La letteratura è un sistema – un sistema plurale – di metri di giudizio, ambizioni, lealtà. La sua funzione etica sta almeno in parte nella capacità di insegnare il valore della diversità.

Certo, la letteratura deve operare all’interno di determinati confini. (Come ogni altra attività umana. Solo la morte ne è priva). Il problema è che i confini che la maggior parte della gente desidera tracciare soffocherebbero la libertà della letteratura di essere quel che può essere, in tutta la sua inventiva e capacità di turbamento.

Viviamo in una cultura votata a un’avidità che ci accomuna, e una delle tante lingue che costituiscono la grande e splendida molteplicità delle lingue del mondo, quella in cui io parlo e scrivo, è diventata la lingua dominante. L’inglese ormai gioca, su scala mondiale e per un numero di persone sempre più ampio all’interno dei Paesi del mondo, un ruolo simile a quello esercitato dal latino nell’Europa medioevale.

Ma, pur vivendo in una cultura sempre più globale e transnazionale, siamo sempre più impantanati nelle frammentarie rivendicazioni di gruppi etnici reali o recentemente proclamatisi tali. Le vecchie idee umanistiche – la repubblica delle lettere, la letteratura universale – sono attaccate da ogni parte. Ad alcuni sembrano ingenue, oltre che macchiate dal fatto di avere origine nel grande ideale europeo – eurocentrico, sostiene qualcuno – dei valori universali.

È sorprendente la perdita di valore subita negli ultimi anni da nozioni come “libertà” e “diritti”. In molte comunità, ai diritti collettivi si attribuisce maggior peso che a quelli individuali.

Da questo punto di vista, l’opera di chi fa letteratura può, implicitamente, servire a rafforzare il peso della libertà di espressione e dei diritti individuali. Anche quando chi fa letteratura ha consacrato la propria opera all’etnia o alla comunità a cui appartiene, la sua importanza in quanto scrittore dipende, infatti, dalla capacità di trascendere tale intento.

Tutte le qualità che rendono pregevole o ammirabile uno scrittore possono essere individuate nella singolarità della sua voce.

Ma tale singolarità, coltivata in privato e frutto di un lungo apprendistato alla riflessione e alla solitudine, è costantemente messa alla prova dal ruolo sociale che gli scrittori si sentono chiamati a svolgere.

Non contesto il diritto degli scrittori a impegnarsi in dibattiti su questioni pubbliche, a fare causa comune e a sodalizzare con chi ha idee simili alle loro.

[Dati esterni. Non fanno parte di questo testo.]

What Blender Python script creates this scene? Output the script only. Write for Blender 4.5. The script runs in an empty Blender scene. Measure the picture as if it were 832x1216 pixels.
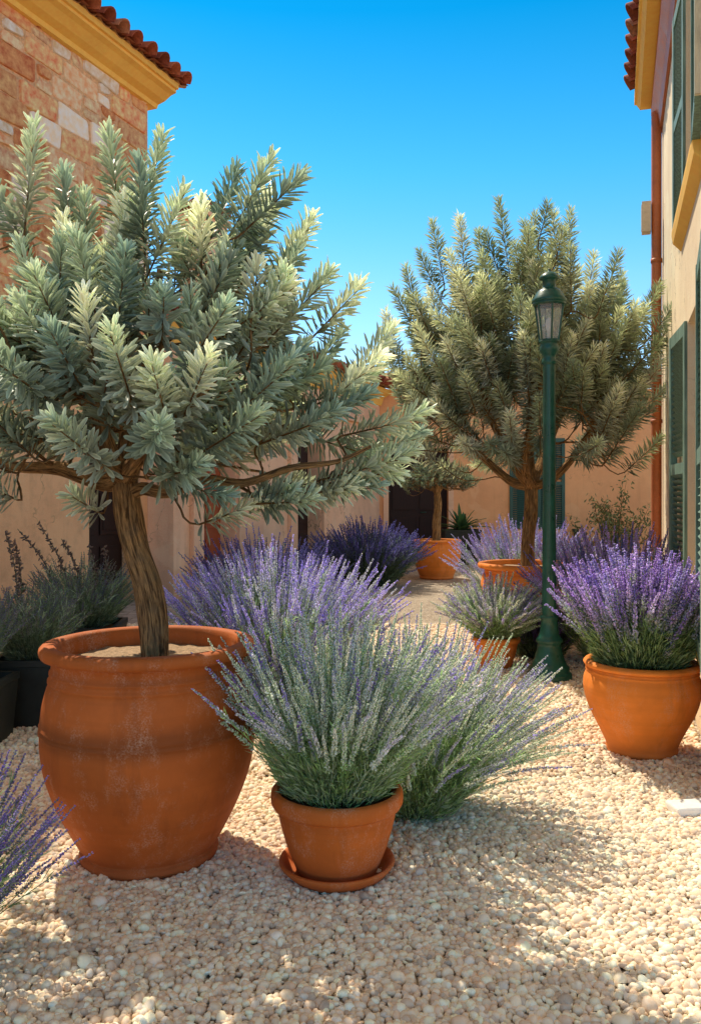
import bpy, math, random
import numpy as np
from mathutils import Vector, Matrix

# ------------------------------------------------------------------ basics
sc = bpy.context.scene
C = bpy.data.collections.new("courtyard"); sc.collection.children.link(C)
R = math.radians
F, HZ, HC = 1000.0, 590.0, 1.4            # focal length (px), horizon row, eye height
def gp(x, y):                             # ground point seen at pixel x, y
    Z = F * HC / (y - HZ); return ((x - 416) / F * Z, Z, 0.0)
def ap(x, y, Z):                          # point at pixel x, y and distance Z
    return np.array([(x - 416) / F * Z, Z, HC + (HZ - y) / F * Z])

def empty(name, loc=(0, 0, 0), rz=0.0):
    o = bpy.data.objects.new(name, None); C.objects.link(o)
    o.empty_display_size = .1
    o.location = loc; o.rotation_euler = (0, 0, rz); return o
def tag(o, label=None, cat=None, group=None, kind=None):
    if label: o['label'] = label
    if cat: o['category'] = cat
    if group: o['group'] = group
    if kind: o['kind'] = kind
    return o

class MB:
    """collects vertices and faces, builds ONE mesh object"""
    def __init__(s): s.V = []; s.C = []; s.B = []; s.Fs = []; s.n = 0
    def add(s, V, Fc, col=(.5, .5, .5), buv=None, smooth=True):
        V = np.asarray(V, dtype=np.float64).reshape(-1, 3); n = len(V)
        col = np.asarray(col, dtype=np.float64)
        if col.ndim == 1: col = np.tile(col, (n, 1))
        s.V.append(V); s.C.append(col)
        s.B.append(np.zeros((n, 3)) if buv is None else np.asarray(buv, float))
        for f in (Fc if isinstance(Fc, (list, tuple)) and len(Fc) and isinstance(Fc[0], np.ndarray) else [Fc]):
            f = np.asarray(f, dtype=np.int64)
            if f.size: s.Fs.append((f + s.n, smooth))
        s.n += n
    def polys(s, V, faces, col=(.5, .5, .5), smooth=False):
        by = {}
        for f in faces: by.setdefault(len(f), []).append(f)
        V = np.asarray(V, float); n = len(V)
        s.V.append(V); s.C.append(np.tile(np.asarray(col, float), (n, 1))); s.B.append(np.zeros((n, 3)))
        for k, l in by.items(): s.Fs.append((np.array(l) + s.n, smooth))
        s.n += n
    def box(s, x0, x1, y0, y1, z0, z1, col=(.5, .5, .5)):
        V = [(x, y, z) for x in (x0, x1) for y in (y0, y1) for z in (z0, z1)]
        s.polys(V, [(0, 1, 3, 2), (4, 6, 7, 5), (0, 4, 5, 1), (2, 3, 7, 6), (0, 2, 6, 4), (1, 5, 7, 3)], col)
    def quad(s, a, b, c, d, col=(.5, .5, .5)):
        s.polys([a, b, c, d], [(0, 1, 2, 3)], col)
    def lathe(s, prof, n=96, col=(.5, .5, .5), cx=0, cy=0, wob=0.0, seed=0):
        prof = np.array(prof, float); m = len(prof)
        a = np.linspace(0, 2 * np.pi, n, endpoint=False)
        w = 1 + wob * (np.sin(2 * a + seed) + .6 * np.sin(3 * a + 2.1 * seed))
        V = np.stack([cx + prof[:, None, 0] * np.cos(a) * w, cy + prof[:, None, 0] * np.sin(a) * w,
                      np.repeat(prof[:, 1:2], n, 1)], -1).reshape(-1, 3)
        i = np.arange(m - 1)[:, None] * n; j = np.arange(n)[None]; k = (j + 1) % n
        Fq = np.stack([i + j, i + k, i + n + k, i + n + j], -1).reshape(-1, 4)
        s.add(V, Fq, col)
    def tube(s, P, r, n=8, col=(.5, .5, .5), wob=None):
        P = np.asarray(P, float); m = len(P); r = np.broadcast_to(np.asarray(r, float), (m,))
        T = np.gradient(P, axis=0); T /= np.linalg.norm(T, axis=1)[:, None] + 1e-9
        ref = np.array([0.0, 1, 0]) if abs(T[0][1]) < .8 else np.array([1.0, 0, 0])
        Nn = []; u = ref - T[0] * ref.dot(T[0])
        for t in T:
            u = u - t * u.dot(t); u = u / (np.linalg.norm(u) + 1e-9); Nn.append(u)
        Nn = np.array(Nn); Bn = np.cross(T, Nn)
        a = np.linspace(0, 2 * np.pi, n, endpoint=False)
        rr = np.repeat(r[:, None], n, 1)
        if wob is not None: rr = rr * wob(np.linspace(0, 1, m)[:, None], a[None])
        V = P[:, None] + rr[..., None] * (np.cos(a)[None, :, None] * Nn[:, None] + np.sin(a)[None, :, None] * Bn[:, None])
        L = np.concatenate([[0], np.cumsum(np.linalg.norm(np.diff(P, axis=0), axis=1))])
        buv = np.stack([np.cos(a)[None] * r[:, None], np.sin(a)[None] * r[:, None], np.repeat(L[:, None], n, 1)], -1)
        i = np.arange(m - 1)[:, None] * n; j = np.arange(n)[None]; k = (j + 1) % n
        Fq = np.stack([i + j, i + k, i + n + k, i + n + j], -1).reshape(-1, 4)
        s.add(V.reshape(-1, 3), Fq, col, buv.reshape(-1, 3))
    def inst(s, tmpl, faces, O, X, Y, Zx, cols, cmul=None, smooth=True):
        """many copies of a template; O,X,Y,Zx: (k,3) origins and scaled axes; cols (k,3); cmul (nv,) per vertex factor"""
        tmpl = np.asarray(tmpl, float); k = len(O); nv = len(tmpl)
        if k == 0: return
        V = (O[:, None] + tmpl[None, :, 0:1] * X[:, None] + tmpl[None, :, 1:2] * Y[:, None] + tmpl[None, :, 2:3] * Zx[:, None])
        col = np.repeat(cols[:, None], nv, 1)
        if cmul is not None: col = col * np.asarray(cmul)[None, :, None]
        off = (np.arange(k) * nv)[:, None, None]
        s.add(V.reshape(-1, 3), [(np.asarray(f)[None] + off).reshape(-1, np.asarray(f).shape[1]) for f in faces],
              np.clip(col.reshape(-1, 3), 0, 1), smooth=smooth)
    def build(s, name, mat, parent=None):
        V = np.concatenate(s.V); me = bpy.data.meshes.new(name)
        me.vertices.add(len(V)); me.vertices.foreach_set('co', V.astype(np.float32).ravel())
        nl = sum(f.size for f, _ in s.Fs); npol = sum(len(f) for f, _ in s.Fs)
        me.loops.add(nl); me.polygons.add(npol)
        me.loops.foreach_set('vertex_index', np.concatenate([f.ravel() for f, _ in s.Fs]).astype(np.int32))
        tot = np.concatenate([np.full(len(f), f.shape[1]) for f, _ in s.Fs])
        me.polygons.foreach_set('loop_start', np.concatenate([[0], np.cumsum(tot)[:-1]]).astype(np.int32))
        me.polygons.foreach_set('use_smooth', np.concatenate([np.full(len(f), sm) for f, sm in s.Fs]))
        a = me.attributes.new('Col', 'FLOAT_COLOR', 'POINT')
        a.data.foreach_set('color', np.concatenate([np.concatenate(s.C), np.ones((len(V), 1))], 1).astype(np.float32).ravel())
        b = np.concatenate(s.B)
        if np.any(b):
            a = me.attributes.new('buv', 'FLOAT_VECTOR', 'POINT'); a.data.foreach_set('vector', b.astype(np.float32).ravel())
        me.update(calc_edges=True); me.validate()
        if mat: me.materials.append(mat)
        o = bpy.data.objects.new(name, me); C.objects.link(o)
        if parent is not None: o.parent = parent
        return o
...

Né voglio sostenere che tali attività allontanino chi scrive da quello spazio interiore, solitario ed eccentrico, in cui si fa letteratura. Lo stesso si potrebbe infatti dire di quasi tutte le attività di cui è fatta una vita.

Ma una cosa è impegnarsi volontariamente, spinti dagli imperativi della coscienza o dei propri interessi, in un dibattito o in un’azione pubblica. Un’altra è produrre opinioni – sound-bites moralistici – su commissione.

Uno scrittore non dovrebbe essere una macchina produttrice di opinioni. Come ha affermato un poeta nero del mio paese, rimproverato da altri afro-americani di non scrivere poesie sugli oltraggi del razzismo, “uno scrittore non è un jukebox”.

Il primo compito di uno scrittore non è avere delle opinioni, ma dire la verità… E rifiutarsi di diventare complice di menzogne e disinformazione. La letteratura è la casa della sfumatura e della contraddizione che si oppone alle voci della semplificazione. Compito dello scrittore è farci vedere il mondo così com’è, pieno di parti ed esperienze e rivendicazioni diverse.

Compito dello scrittore è raffigurare le realtà: le realtà ripugnanti, le realtà estatiche. E l’essenza della saggezza offertaci dalla letteratura (dalla pluralità delle conquiste della letteratura) sta nell’aiutarci a comprendere che qualunque cosa accada, succede sempre qualcos’altro.

Io sono ossessionata dal conflitto tra i diritti e i valori che mi stanno a cuore. Per esempio dal fatto che – a volte – la ricerca della giustizia può comportare la soppressione di una buona dose di verità.

Molti dei più notevoli scrittori del XX secolo, nell’esercitare la loro funzione di voce pubblica, sono stati complici di una soppressione della verità intesa a promuovere quelle che ritenevano (e in molti casi erano) cause giuste.

La mia opinione è che, se proprio devo scegliere tra verità e giustizia – e naturalmente non voglio scegliere – scelgo la verità. (…)





(Discorso tratto dalla raccolta di saggi Nello stesso tempo: la coscienza delle parole, Mondadori Milano 2008, traduzione di David Rieff )


Susan Sontag (New York 1933-2004) è stata una delle più note e affermate scrittrice contemporanee, attenta osservatrice delle dinamiche culturali e delle realtà politiche della società.